La pertinence des 13 mesures, voilà le troisième paradoxe ? A-t-on besoin de signaler encore que la première mesure que tout le monde a souhaitée était la démission du directeur de l’ANR ? De sorte que, pour avoir montré qu’il est incapable une décision de si grande importance communicationnelle et politique, le gouvernement n’a pas comblé les attentes des citoyens. Le cirque organisé autour des 13 mesures laisse plutôt perplexe, vu que ces mesures sont encore des déclarations d’intentions, pour la plupart.


Bonne volonté à prouver
Devant les membres du conseil des droits de l’homme, la ministre Wilson a clamé l’engagement du gouvernement pour la promotion et la protection des droits de l’homme.
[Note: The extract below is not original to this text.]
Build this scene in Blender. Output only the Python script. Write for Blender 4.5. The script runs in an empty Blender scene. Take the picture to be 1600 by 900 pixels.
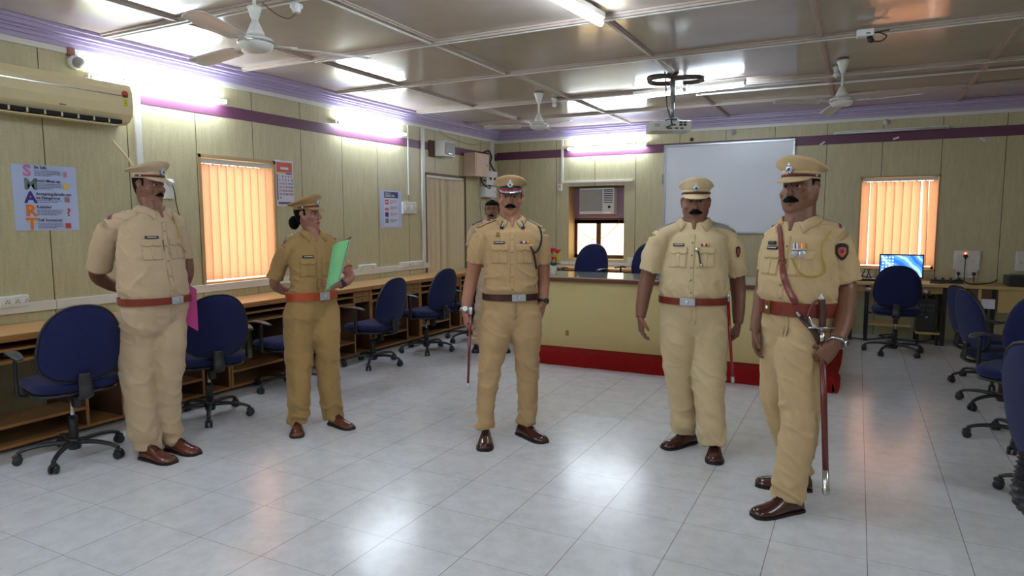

Elle a affirmé ainsi que le Togo « a conscience que la promotion et la protection des droits de l’homme, non seulement contribuent au développement, mais constituent aussi un facteur essentiel de stabilité et de paix sociale ». C’est bien dit.
Cependant, à l’analyse des faits, peut-on dire que c’est la vérité ? A-t-on oublié que la protection des droits humains est facteur de paix sociale avant de cautionner et de couvrir l’injustice flagrante par laquelle des députés élus au suffrage universel direct ont été chassés de l’Assemblée Nationale sans raisons ? A-t-on oublié cette évidence avant de garder en détention depuis 7 ans des citoyens qu’on n’a pas jugés ? Où était cette conviction lorsque la Gendarmerie et la Police réprimaient sans ménagements les militants de l’opposition dans les rues de Lomé ? Où est cette conviction quand on se montre incapable de démissionner un directeur de service spécial coupable d’avoir organisé la torture des citoyens non encore reconnus coupables ? Que vaut cette conviction lorsque Eugène Atigan est jeté en prison sans qu’on puisse montrer l’objet du délit ?
Chacun des 6 millions de Togolais soulèverait sans doute une question de ce genre, si l’occasion lui en était donnée. Les discours sont faciles, les actes le sont moins. Tous les citoyens du monde ne jugent que sur pièces, sur les actes. Sur ce plan, ce n’est pas faux que Faure Gnassingbé et les siens ont du travail à faire pour combler les attentes des Togolais. Le double jeu et l’hypocrisie n’y feront rien.